Late Wednesday night, while most of America was sleeping, the White House social media team decided to go full cryptid on us — posting a mysterious video to X, then yanking it down faster than a kid caught raiding the cookie jar.
Strange video posted earlier by the White House on X, possibly accidentally, in which a female individual, potentially Press Secretary Karoline Leavitt, can be heard saying, “It’s launching soon right?” pic.twitter.com/D3XUhUNxAQ
— OSINTdefender (@sentdefender) March 26, 2026
But the internet never sleeps. And the internet never forgets.
Before the delete button could do its job, eagle-eyed X users grabbed the clip. What they found was… weird. A female voice — widely believed to be White House Press Secretary Karoline Leavitt — can be heard asking:
“It’s launching soon, right?”
A male voice responds with a simple “Yes.”
That’s it. That’s the video. No context. No explanation. Just two people talking about something “launching” while the rest of us are left standing in the digital parking lot wondering what just happened.
Then It Got Weirder
Instead of, you know, explaining anything, the White House doubled down on the mystery. Later Wednesday night, they posted another video — this one featuring nothing but a phone ping notification sound. No words. No visuals worth mentioning. Just a ping. Like your phone buzzing at 2 AM from a number you don’t recognize.

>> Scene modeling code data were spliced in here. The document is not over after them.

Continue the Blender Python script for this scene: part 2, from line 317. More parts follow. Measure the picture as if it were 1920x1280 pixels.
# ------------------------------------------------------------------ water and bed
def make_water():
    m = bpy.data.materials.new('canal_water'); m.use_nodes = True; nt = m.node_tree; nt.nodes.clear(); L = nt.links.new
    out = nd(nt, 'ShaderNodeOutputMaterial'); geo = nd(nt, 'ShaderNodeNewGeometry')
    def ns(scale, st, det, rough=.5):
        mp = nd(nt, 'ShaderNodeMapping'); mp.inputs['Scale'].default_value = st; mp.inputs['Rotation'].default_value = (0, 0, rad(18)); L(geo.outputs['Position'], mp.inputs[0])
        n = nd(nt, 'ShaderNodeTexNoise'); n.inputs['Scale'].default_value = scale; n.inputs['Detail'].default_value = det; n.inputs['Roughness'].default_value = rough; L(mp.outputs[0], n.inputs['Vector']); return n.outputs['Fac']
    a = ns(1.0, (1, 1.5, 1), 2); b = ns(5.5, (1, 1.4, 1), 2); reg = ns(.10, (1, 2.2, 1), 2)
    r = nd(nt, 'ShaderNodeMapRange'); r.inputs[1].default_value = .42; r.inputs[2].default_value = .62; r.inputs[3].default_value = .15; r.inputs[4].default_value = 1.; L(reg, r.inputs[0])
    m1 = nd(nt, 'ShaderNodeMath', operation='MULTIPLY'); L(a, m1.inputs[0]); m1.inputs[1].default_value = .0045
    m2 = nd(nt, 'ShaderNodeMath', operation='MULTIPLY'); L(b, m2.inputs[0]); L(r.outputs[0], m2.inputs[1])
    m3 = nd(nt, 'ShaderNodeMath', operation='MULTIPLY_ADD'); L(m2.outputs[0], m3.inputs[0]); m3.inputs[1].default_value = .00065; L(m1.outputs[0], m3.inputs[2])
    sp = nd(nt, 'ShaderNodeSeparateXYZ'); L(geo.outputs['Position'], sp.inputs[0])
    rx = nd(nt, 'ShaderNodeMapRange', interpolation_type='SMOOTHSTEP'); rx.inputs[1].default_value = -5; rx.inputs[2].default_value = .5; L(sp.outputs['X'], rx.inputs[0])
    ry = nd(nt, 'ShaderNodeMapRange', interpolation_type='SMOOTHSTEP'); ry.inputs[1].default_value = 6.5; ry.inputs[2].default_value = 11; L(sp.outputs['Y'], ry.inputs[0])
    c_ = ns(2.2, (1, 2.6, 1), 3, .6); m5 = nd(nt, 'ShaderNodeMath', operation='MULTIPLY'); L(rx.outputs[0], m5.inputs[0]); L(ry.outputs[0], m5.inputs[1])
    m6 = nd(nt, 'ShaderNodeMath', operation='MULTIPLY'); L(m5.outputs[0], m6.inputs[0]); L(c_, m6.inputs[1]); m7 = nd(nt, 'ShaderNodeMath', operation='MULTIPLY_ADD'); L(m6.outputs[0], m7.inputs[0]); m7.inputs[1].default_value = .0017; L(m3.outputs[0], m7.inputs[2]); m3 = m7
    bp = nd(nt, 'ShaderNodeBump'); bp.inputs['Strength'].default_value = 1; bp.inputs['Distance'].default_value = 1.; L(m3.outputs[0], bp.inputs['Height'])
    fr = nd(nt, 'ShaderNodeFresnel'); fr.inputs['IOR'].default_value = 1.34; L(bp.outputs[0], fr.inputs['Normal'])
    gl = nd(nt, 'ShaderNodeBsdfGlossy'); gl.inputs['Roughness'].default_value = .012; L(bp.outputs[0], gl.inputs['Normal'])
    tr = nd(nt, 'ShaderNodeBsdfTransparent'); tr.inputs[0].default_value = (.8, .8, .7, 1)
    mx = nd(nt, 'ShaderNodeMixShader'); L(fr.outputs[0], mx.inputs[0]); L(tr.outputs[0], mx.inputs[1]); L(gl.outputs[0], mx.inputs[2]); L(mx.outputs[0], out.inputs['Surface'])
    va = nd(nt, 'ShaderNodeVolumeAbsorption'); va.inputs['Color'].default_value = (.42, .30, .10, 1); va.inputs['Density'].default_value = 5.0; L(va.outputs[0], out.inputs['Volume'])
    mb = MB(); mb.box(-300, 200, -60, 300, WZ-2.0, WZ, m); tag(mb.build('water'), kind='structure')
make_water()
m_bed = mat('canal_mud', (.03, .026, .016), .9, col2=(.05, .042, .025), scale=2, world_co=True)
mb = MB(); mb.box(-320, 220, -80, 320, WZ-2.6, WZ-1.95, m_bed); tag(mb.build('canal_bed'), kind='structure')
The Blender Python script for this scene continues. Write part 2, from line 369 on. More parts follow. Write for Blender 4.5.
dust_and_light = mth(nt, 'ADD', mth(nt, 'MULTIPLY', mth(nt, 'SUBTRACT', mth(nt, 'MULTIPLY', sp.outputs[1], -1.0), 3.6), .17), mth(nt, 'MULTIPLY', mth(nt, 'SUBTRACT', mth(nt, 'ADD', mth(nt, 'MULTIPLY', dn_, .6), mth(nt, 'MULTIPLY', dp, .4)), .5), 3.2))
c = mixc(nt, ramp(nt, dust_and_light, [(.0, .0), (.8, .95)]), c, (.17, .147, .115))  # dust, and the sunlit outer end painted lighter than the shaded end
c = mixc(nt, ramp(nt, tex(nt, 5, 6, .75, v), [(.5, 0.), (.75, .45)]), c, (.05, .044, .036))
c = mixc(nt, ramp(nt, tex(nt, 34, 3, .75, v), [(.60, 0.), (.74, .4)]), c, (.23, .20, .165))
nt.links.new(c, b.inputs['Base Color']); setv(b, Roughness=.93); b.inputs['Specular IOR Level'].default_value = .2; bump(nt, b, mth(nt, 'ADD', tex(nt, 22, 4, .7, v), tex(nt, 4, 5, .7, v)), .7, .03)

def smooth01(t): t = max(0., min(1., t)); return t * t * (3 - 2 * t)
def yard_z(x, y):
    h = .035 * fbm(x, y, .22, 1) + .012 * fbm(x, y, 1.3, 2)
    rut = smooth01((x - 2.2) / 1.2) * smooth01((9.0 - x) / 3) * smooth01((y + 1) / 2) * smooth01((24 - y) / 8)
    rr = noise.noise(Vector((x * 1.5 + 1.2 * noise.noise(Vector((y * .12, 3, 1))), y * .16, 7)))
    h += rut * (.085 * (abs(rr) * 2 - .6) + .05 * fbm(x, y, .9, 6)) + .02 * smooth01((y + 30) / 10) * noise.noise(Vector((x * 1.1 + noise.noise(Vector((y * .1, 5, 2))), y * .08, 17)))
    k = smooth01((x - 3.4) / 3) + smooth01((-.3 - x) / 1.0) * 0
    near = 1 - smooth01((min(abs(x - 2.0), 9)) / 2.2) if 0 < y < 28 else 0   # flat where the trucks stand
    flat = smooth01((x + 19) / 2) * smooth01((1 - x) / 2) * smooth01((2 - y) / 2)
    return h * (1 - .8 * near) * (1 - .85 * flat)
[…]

Thursday afternoon? A pixelated photo dropped on the White House X account. Not a photo that became pixelated from a bad upload. A deliberately pixelated image, like a classified document got run through a blender and then posted for sport.
Then came two more pixelated photos. Because apparently one mystery wasn’t enough — the White House decided to run a whole ARG campaign like they’re marketing the next Marvel movie.
Even the FCC Jumped In
And here’s where it gets fun. The FCC — yes, the Federal Communications Commission, an actual government agency with actual regulatory power — responded to the White House with its own pixelated photo. When a regulatory agency starts playing along with your cryptic social media stunt, you’re either about to announce something massive or you’ve lost complete control of your communications department.
The White House, naturally, offered zero comment on the deleted video. No clarification on the pixelated photos. No explanation for the phone ping. Nothing. Just digital breadcrumbs scattered across X like a scavenger hunt designed by someone who watched too many spy thrillers.
So What’s Actually Going On?
Nobody knows — and that’s clearly the point. This has all the fingerprints of a deliberate rollout strategy. The “accidental” post-and-delete. The escalating teasers. The government agencies playing along. This isn’t a social media intern gone rogue. This is a coordinated buildup.
If you’ve watched how this White House operates, you know they don’t do anything by accident when it comes to controlling a narrative. Trump’s team treats communication like a chess game while most of Washington is still playing checkers. Every “leak,” every tease, every mysterious post is a move on the board.
My best guess? We’re looking at a new app, a new platform, or a major tech initiative tied to the administration. The FCC’s involvement suggests something in the communications or broadcasting space. The “it’s launching soon” audio isn’t subtle — something is about to drop, and they want every eyeball in America glued to that account when it does.
Smart play, honestly. Instead of holding a boring press conference that three cable networks carry and nobody under forty watches, they turned an announcement into a national guessing game. Free engagement. Free press coverage. Millions of impressions. The marketing departments at Fortune 500 companies spend billions trying to generate this kind of organic buzz, and the White House pulled it off with a deleted video and a few blurry pictures.
Whatever’s “launching soon,” the White House just guaranteed that when the reveal finally comes, the whole country will be watching — which is exactly what they wanted from the first mysterious ping.